В очередной раз вывернулся от той самой, что с косой на перевес по земле ходит. Вымок, что тот кутенок. А огня и разжечь не чем. Вымокло все до ниточки последней. Пока конь подъест прибрежной травки, одно и осталось — воспоминать, как пару лет назад так же чуть не сгинул на той самой Нижней Тунгуске. На торговый стан тогда вышли. Повезло. Встретил на берегу сын ангарского купца Валентин Суздалев да распорядился с ходу:
— Дале вас не пущу. До Енисея 1300 верст, при самых благоприятных условиях вам не проплыть и половины. Ждите прихода тунгусов.
Десять дней пришлось ждать, покуда те пришли с караваном оленей. А сам Суздалев с большим трудом упросил Шишкова вести экспедицию через тайгу, к Ангаре. Так с караваном и прошли по тайге без малого 40 дней. А мороз был знатный, — 30 °С и снега выше колен. Однако за день проходили по 17–18 верст. В Томск вернулись, когда уж всех погибшими признали…

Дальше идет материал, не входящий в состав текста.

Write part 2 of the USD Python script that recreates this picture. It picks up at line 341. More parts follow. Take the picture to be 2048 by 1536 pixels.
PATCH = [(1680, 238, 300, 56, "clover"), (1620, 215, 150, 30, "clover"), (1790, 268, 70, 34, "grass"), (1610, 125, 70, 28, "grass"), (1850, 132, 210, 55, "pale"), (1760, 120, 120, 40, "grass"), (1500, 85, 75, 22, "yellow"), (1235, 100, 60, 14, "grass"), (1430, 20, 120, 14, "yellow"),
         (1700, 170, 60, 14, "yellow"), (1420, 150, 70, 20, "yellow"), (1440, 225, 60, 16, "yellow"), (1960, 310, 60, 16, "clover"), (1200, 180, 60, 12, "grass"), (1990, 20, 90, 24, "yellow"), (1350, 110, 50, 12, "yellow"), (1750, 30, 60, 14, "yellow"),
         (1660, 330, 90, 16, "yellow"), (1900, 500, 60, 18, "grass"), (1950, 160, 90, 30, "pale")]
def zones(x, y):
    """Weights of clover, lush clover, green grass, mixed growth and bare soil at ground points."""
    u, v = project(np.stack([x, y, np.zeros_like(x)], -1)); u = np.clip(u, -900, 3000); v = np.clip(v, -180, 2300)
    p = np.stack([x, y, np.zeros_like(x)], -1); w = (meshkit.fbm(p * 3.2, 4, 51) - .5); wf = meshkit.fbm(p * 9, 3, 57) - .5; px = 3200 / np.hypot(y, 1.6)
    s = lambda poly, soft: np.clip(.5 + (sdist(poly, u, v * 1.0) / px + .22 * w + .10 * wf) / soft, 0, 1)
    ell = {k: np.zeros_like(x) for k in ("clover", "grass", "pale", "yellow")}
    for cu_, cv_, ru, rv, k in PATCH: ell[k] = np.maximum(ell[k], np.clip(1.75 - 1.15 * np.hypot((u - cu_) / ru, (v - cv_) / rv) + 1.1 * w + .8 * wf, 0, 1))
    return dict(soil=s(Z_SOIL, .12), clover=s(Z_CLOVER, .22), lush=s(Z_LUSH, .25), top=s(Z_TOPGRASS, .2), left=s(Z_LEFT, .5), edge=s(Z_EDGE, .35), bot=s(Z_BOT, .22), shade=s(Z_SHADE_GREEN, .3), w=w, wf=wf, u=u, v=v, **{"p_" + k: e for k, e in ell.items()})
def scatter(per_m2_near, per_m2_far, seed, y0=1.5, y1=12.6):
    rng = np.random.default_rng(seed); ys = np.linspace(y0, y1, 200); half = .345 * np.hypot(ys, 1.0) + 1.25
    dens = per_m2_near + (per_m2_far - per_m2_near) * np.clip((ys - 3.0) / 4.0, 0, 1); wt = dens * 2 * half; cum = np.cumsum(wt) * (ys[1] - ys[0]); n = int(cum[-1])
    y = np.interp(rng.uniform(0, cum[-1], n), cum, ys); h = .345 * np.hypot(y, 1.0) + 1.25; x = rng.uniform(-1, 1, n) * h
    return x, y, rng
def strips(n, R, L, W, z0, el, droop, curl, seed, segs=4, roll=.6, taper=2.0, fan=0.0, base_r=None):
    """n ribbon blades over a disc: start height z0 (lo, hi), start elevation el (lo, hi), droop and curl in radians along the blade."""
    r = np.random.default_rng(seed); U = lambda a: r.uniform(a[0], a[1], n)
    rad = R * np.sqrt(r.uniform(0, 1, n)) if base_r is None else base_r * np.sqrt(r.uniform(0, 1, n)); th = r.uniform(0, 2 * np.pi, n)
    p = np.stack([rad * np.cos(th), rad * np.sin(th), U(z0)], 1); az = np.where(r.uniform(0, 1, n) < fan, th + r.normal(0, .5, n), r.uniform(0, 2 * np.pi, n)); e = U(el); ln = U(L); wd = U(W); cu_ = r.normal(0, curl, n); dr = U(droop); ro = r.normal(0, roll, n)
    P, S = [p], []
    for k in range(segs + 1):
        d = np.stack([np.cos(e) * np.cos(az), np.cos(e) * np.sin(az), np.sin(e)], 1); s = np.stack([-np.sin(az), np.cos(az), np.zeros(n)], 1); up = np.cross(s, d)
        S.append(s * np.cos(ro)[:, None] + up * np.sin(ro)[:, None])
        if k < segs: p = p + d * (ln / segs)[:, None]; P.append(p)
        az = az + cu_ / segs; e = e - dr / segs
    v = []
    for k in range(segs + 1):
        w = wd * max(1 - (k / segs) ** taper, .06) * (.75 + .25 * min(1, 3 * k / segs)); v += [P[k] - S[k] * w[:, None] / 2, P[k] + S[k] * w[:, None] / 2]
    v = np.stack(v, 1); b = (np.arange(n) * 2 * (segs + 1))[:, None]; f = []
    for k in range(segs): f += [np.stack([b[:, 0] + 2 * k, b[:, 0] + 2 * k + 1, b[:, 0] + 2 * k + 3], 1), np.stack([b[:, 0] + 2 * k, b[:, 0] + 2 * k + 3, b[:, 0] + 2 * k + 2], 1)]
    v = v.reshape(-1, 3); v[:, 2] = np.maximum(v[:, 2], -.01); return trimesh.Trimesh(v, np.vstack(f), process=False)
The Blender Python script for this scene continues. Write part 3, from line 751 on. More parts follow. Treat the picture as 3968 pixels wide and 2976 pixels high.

А Катунь бурлит, пенится. Ей до воспоминаний полузамерзшего на ее берегу человека и дела нет. Суровы они — реки сибирские.
Поклажа
Знамо дело, что человек, прошедший тысячи верст да повстречавший на пути людей разных немало — от тунгусцев, якутов, алтайцев и киржаков, что от государевой власти в Сибирь бежали, — молчать не сможет. Особливо, когда талантом Бог не обидел. Знатная поклажа за прожитое и пережитое сложилась. Вот и стал Вячеслав Яковлевич на бумагу свои воспоминания выкладывать. Правда, чуть позже все случилось, когда из Сибири в Петербург вернулся.
Вот тогда ему и вспомнилось, что песня, от кержаков услышанная, начиналась словами: „…Уж ты, матушка, Угрюм-река…“. С нее и название романа главного в его жизни пошло. Поклажа, она ведь не только пудами измеряется, а и года прожитыми.
О том, что в Бийске улица имя его получит да библиотека в Барнауле, не думал. Ни к чему это ему было — слава. Да вот только жизнь странная штука, чем дальше человек от славы да бессмертия держится, тем они к нему ближе становятся. Вот и в случае Вячеслава Шишкова так случилось.